Photo: New Business Class seat, Flydubai. Courtesy of Flydubai.

In point of layout and personal privacy, and space, the product is quite similar to the one JetBlue launched for its intercontinental Mint class about one year ago when it started flights from Boston and New York to London.

But, while JetBlue’s seats face forward and towards the center of the cabin, on Flydubai, each seat faces forward and towards the windows, enhancing the quantity of natural light in the cabin during daytime flights.

Photo: New Business Class seat, Flydubai. Courtesy of Flydubai.

The decor on each suite includes light grey, leather-covered headrests, orange-toned textile upholstered seats, blue carpets, and grey suite shells with touches of orange and blue (the same colors adorning the fuselage of Flydubai’s Boeing 737s).

“We are proud to unveil a new premium product that rivals the Business Class experience offered by many airlines on wide-body aircraft,” said Gaith Al Gaith, Chief Executive Officer at flydubai.

“We will continue to invest in innovation to enhance the customer experience across our growing fleet as we did during the past 14 years, an interval in which we evolved from a no-frills model into one catering to the ever-growing needs of our customers.”
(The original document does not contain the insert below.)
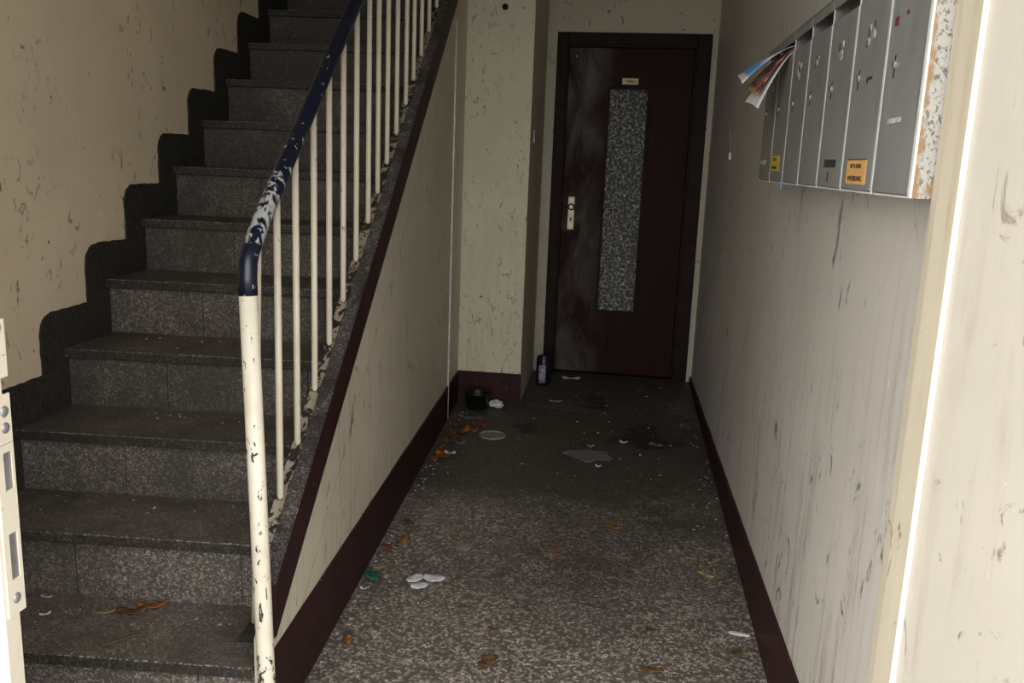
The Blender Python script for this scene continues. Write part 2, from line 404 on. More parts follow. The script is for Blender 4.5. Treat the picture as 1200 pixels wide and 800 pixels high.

Photo: New Business Class seat, Flydubai. Courtesy of Flydubai.

Daniel Kerrison, Vice President of Inflight Product, added, “We have been working with Safran Seats and JPA Design over the past three years to develop an experience that meets the growing demand for premium air travel services across our ever-growing network.”

Founded in 2009 as the low-cost, no-frills arm of Emirates, Flydubai adopted a Business Class in 2013, introducing a front cabin featuring 12 seats in a 2-2 cross-section with a 42-inch seat pitch and a 45-degree reclining on a number of its Boeing 737-800s.

Lie-flat seats were adopted four years later, with the arrival of the Boeing 737 MAX in the fleet, as Flydubai became one of only two carriers in the world (along with Panama’s Copa Airlines) sporting beds in Business Class on the narrowbody jet.

Photo: Flydubai’s fleet of Boeing 737 aircraft. Courtesy of Flydubai.

In 2021 a new recliner seat was introduced on 12 Boeing 737 MAX-8 predominantly used on short and medium-range flights as part of an ongoing product development program culminating on Monday with the presentation of the suites.

In other news from the Arabian Travel Market, flydubai highlighted its busiest-ever initial quarter of a year, carrying 3.37mln passengers from January 1 to March 31, 2023.

As of May 1, its fleet comprises 78 aircraft, including 45 Boeing 737 MAX-8s, 3 Boeing 737 MAX-9s, and 30 Boeing 737-800s. The latter will be phased out within the next 4 to 5 years as more MAX jets will enter the fleet.